** start Provided data **

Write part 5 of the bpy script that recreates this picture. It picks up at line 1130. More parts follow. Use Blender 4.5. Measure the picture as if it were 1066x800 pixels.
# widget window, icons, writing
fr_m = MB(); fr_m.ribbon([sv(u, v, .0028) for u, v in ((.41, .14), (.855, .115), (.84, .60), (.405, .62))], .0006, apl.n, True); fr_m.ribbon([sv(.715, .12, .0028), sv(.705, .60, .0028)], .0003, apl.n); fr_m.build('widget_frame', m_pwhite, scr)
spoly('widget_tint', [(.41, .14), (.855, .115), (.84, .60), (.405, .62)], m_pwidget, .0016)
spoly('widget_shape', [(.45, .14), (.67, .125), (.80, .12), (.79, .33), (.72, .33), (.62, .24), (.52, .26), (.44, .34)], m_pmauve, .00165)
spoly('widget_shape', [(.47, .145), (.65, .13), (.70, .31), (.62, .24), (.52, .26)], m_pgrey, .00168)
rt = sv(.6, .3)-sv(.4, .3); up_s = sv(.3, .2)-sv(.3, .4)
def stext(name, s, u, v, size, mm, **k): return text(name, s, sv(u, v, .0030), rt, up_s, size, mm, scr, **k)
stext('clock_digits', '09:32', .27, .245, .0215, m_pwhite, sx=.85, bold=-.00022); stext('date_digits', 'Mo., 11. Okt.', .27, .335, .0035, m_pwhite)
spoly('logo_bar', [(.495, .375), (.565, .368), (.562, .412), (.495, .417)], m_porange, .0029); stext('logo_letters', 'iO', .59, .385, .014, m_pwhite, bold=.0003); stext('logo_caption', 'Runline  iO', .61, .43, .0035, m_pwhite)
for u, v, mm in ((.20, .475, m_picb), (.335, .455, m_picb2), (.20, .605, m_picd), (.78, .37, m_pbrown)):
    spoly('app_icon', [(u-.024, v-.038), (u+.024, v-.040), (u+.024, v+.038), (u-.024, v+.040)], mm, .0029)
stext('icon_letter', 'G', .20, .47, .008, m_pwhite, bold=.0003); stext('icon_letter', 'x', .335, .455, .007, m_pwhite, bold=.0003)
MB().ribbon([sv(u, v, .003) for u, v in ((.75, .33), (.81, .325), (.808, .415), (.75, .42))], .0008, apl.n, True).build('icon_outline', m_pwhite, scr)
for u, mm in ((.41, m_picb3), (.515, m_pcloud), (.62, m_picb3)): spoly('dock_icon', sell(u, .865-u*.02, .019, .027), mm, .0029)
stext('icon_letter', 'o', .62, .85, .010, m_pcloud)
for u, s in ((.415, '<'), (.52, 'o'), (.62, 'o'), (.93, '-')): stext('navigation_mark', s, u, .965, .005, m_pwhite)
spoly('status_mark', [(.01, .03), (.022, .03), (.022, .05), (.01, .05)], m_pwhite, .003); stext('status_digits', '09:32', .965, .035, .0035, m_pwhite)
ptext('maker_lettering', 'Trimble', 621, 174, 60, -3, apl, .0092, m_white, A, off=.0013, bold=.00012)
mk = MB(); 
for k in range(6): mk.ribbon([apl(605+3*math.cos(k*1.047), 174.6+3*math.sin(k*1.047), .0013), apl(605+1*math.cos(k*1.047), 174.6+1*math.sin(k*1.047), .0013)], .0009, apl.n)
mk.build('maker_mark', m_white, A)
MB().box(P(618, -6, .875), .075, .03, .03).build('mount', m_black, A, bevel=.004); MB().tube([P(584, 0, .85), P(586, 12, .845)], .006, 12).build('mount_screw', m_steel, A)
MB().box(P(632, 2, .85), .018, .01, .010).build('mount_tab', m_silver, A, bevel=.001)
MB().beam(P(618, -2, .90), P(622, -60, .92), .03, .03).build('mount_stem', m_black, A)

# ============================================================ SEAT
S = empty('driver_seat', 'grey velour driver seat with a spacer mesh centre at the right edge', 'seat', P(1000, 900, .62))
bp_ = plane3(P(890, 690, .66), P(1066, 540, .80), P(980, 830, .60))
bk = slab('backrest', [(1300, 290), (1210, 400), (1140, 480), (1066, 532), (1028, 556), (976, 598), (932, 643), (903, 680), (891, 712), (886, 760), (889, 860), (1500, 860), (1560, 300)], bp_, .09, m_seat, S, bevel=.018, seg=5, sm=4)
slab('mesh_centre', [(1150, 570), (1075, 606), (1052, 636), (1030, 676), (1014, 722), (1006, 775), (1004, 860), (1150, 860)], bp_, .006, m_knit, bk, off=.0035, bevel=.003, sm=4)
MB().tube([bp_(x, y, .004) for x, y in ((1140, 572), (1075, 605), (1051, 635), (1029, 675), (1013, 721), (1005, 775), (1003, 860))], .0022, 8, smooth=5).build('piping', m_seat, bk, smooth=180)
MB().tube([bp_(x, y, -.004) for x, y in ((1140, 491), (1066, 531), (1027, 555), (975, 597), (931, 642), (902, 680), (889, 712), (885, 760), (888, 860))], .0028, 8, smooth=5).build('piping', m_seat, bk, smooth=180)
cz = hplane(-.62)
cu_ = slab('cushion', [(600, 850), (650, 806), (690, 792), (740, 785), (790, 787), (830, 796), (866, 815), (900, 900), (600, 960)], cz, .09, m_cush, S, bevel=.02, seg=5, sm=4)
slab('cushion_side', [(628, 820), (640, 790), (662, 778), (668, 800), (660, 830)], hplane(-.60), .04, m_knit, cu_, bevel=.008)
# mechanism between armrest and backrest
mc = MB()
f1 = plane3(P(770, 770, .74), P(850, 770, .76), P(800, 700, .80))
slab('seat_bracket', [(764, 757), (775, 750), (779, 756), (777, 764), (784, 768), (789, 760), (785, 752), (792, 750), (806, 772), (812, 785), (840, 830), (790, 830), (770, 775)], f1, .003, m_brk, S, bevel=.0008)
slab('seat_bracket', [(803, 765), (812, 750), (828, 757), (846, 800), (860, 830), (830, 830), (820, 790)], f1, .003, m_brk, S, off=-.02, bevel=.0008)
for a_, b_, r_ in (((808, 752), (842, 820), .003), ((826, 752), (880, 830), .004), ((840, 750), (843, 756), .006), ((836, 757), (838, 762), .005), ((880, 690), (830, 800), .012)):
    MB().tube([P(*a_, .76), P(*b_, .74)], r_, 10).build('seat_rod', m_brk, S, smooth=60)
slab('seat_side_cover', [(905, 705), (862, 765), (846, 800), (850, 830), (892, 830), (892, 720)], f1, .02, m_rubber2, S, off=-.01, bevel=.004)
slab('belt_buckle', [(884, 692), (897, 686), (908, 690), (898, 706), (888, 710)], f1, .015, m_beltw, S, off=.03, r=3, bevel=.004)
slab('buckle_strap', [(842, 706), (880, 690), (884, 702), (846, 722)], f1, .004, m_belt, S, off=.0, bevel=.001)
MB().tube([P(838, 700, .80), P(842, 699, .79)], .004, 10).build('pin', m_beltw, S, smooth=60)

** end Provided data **

__Goal__: Restate the listing above word for word.

__Answer__:
Write part 5 of the bpy script that recreates this picture. It picks up at line 1130. More parts follow. Use Blender 4.5. Measure the picture as if it were 1066x800 pixels.
# widget window, icons, writing
fr_m = MB(); fr_m.ribbon([sv(u, v, .0028) for u, v in ((.41, .14), (.855, .115), (.84, .60), (.405, .62))], .0006, apl.n, True); fr_m.ribbon([sv(.715, .12, .0028), sv(.705, .60, .0028)], .0003, apl.n); fr_m.build('widget_frame', m_pwhite, scr)
spoly('widget_tint', [(.41, .14), (.855, .115), (.84, .60), (.405, .62)], m_pwidget, .0016)
spoly('widget_shape', [(.45, .14), (.67, .125), (.80, .12), (.79, .33), (.72, .33), (.62, .24), (.52, .26), (.44, .34)], m_pmauve, .00165)
spoly('widget_shape', [(.47, .145), (.65, .13), (.70, .31), (.62, .24), (.52, .26)], m_pgrey, .00168)
rt = sv(.6, .3)-sv(.4, .3); up_s = sv(.3, .2)-sv(.3, .4)
def stext(name, s, u, v, size, mm, **k): return text(name, s, sv(u, v, .0030), rt, up_s, size, mm, scr, **k)
stext('clock_digits', '09:32', .27, .245, .0215, m_pwhite, sx=.85, bold=-.00022); stext('date_digits', 'Mo., 11. Okt.', .27, .335, .0035, m_pwhite)
spoly('logo_bar', [(.495, .375), (.565, .368), (.562, .412), (.495, .417)], m_porange, .0029); stext('logo_letters', 'iO', .59, .385, .014, m_pwhite, bold=.0003); stext('logo_caption', 'Runline  iO', .61, .43, .0035, m_pwhite)
for u, v, mm in ((.20, .475, m_picb), (.335, .455, m_picb2), (.20, .605, m_picd), (.78, .37, m_pbrown)):
    spoly('app_icon', [(u-.024, v-.038), (u+.024, v-.040), (u+.024, v+.038), (u-.024, v+.040)], mm, .0029)
stext('icon_letter', 'G', .20, .47, .008, m_pwhite, bold=.0003); stext('icon_letter', 'x', .335, .455, .007, m_pwhite, bold=.0003)
MB().ribbon([sv(u, v, .003) for u, v in ((.75, .33), (.81, .325), (.808, .415), (.75, .42))], .0008, apl.n, True).build('icon_outline', m_pwhite, scr)
for u, mm in ((.41, m_picb3), (.515, m_pcloud), (.62, m_picb3)): spoly('dock_icon', sell(u, .865-u*.02, .019, .027), mm, .0029)
stext('icon_letter', 'o', .62, .85, .010, m_pcloud)
for u, s in ((.415, '<'), (.52, 'o'), (.62, 'o'), (.93, '-')): stext('navigation_mark', s, u, .965, .005, m_pwhite)
spoly('status_mark', [(.01, .03), (.022, .03), (.022, .05), (.01, .05)], m_pwhite, .003); stext('status_digits', '09:32', .965, .035, .0035, m_pwhite)
ptext('maker_lettering', 'Trimble', 621, 174, 60, -3, apl, .0092, m_white, A, off=.0013, bold=.00012)
mk = MB(); 
for k in range(6): mk.ribbon([apl(605+3*math.cos(k*1.047), 174.6+3*math.sin(k*1.047), .0013), apl(605+1*math.cos(k*1.047), 174.6+1*math.sin(k*1.047), .0013)], .0009, apl.n)
mk.build('maker_mark', m_white, A)
MB().box(P(618, -6, .875), .075, .03, .03).build('mount', m_black, A, bevel=.004); MB().tube([P(584, 0, .85), P(586, 12, .845)], .006, 12).build('mount_screw', m_steel, A)
MB().box(P(632, 2, .85), .018, .01, .010).build('mount_tab', m_silver, A, bevel=.001)
MB().beam(P(618, -2, .90), P(622, -60, .92), .03, .03).build('mount_stem', m_black, A)

# ============================================================ SEAT
S = empty('driver_seat', 'grey velour driver seat with a spacer mesh centre at the right edge', 'seat', P(1000, 900, .62))
bp_ = plane3(P(890, 690, .66), P(1066, 540, .80), P(980, 830, .60))
bk = slab('backrest', [(1300, 290), (1210, 400), (1140, 480), (1066, 532), (1028, 556), (976, 598), (932, 643), (903, 680), (891, 712), (886, 760), (889, 860), (1500, 860), (1560, 300)], bp_, .09, m_seat, S, bevel=.018, seg=5, sm=4)
slab('mesh_centre', [(1150, 570), (1075, 606), (1052, 636), (1030, 676), (1014, 722), (1006, 775), (1004, 860), (1150, 860)], bp_, .006, m_knit, bk, off=.0035, bevel=.003, sm=4)
MB().tube([bp_(x, y, .004) for x, y in ((1140, 572), (1075, 605), (1051, 635), (1029, 675), (1013, 721), (1005, 775), (1003, 860))], .0022, 8, smooth=5).build('piping', m_seat, bk, smooth=180)
MB().tube([bp_(x, y, -.004) for x, y in ((1140, 491), (1066, 531), (1027, 555), (975, 597), (931, 642), (902, 680), (889, 712), (885, 760), (888, 860))], .0028, 8, smooth=5).build('piping', m_seat, bk, smooth=180)
cz = hplane(-.62)
cu_ = slab('cushion', [(600, 850), (650, 806), (690, 792), (740, 785), (790, 787), (830, 796), (866, 815), (900, 900), (600, 960)], cz, .09, m_cush, S, bevel=.02, seg=5, sm=4)
slab('cushion_side', [(628, 820), (640, 790), (662, 778), (668, 800), (660, 830)], hplane(-.60), .04, m_knit, cu_, bevel=.008)
# mechanism between armrest and backrest
mc = MB()
f1 = plane3(P(770, 770, .74), P(850, 770, .76), P(800, 700, .80))
slab('seat_bracket', [(764, 757), (775, 750), (779, 756), (777, 764), (784, 768), (789, 760), (785, 752), (792, 750), (806, 772), (812, 785), (840, 830), (790, 830), (770, 775)], f1, .003, m_brk, S, bevel=.0008)
slab('seat_bracket', [(803, 765), (812, 750), (828, 757), (846, 800), (860, 830), (830, 830), (820, 790)], f1, .003, m_brk, S, off=-.02, bevel=.0008)
for a_, b_, r_ in (((808, 752), (842, 820), .003), ((826, 752), (880, 830), .004), ((840, 750), (843, 756), .006), ((836, 757), (838, 762), .005), ((880, 690), (830, 800), .012)):
    MB().tube([P(*a_, .76), P(*b_, .74)], r_, 10).build('seat_rod', m_brk, S, smooth=60)
slab('seat_side_cover', [(905, 705), (862, 765), (846, 800), (850, 830), (892, 830), (892, 720)], f1, .02, m_rubber2, S, off=-.01, bevel=.004)
slab('belt_buckle', [(884, 692), (897, 686), (908, 690), (898, 706), (888, 710)], f1, .015, m_beltw, S, off=.03, r=3, bevel=.004)
slab('buckle_strap', [(842, 706), (880, 690), (884, 702), (846, 722)], f1, .004, m_belt, S, off=.0, bevel=.001)
MB().tube([P(838, 700, .80), P(842, 699, .79)], .004, 10).build('pin', m_beltw, S, smooth=60)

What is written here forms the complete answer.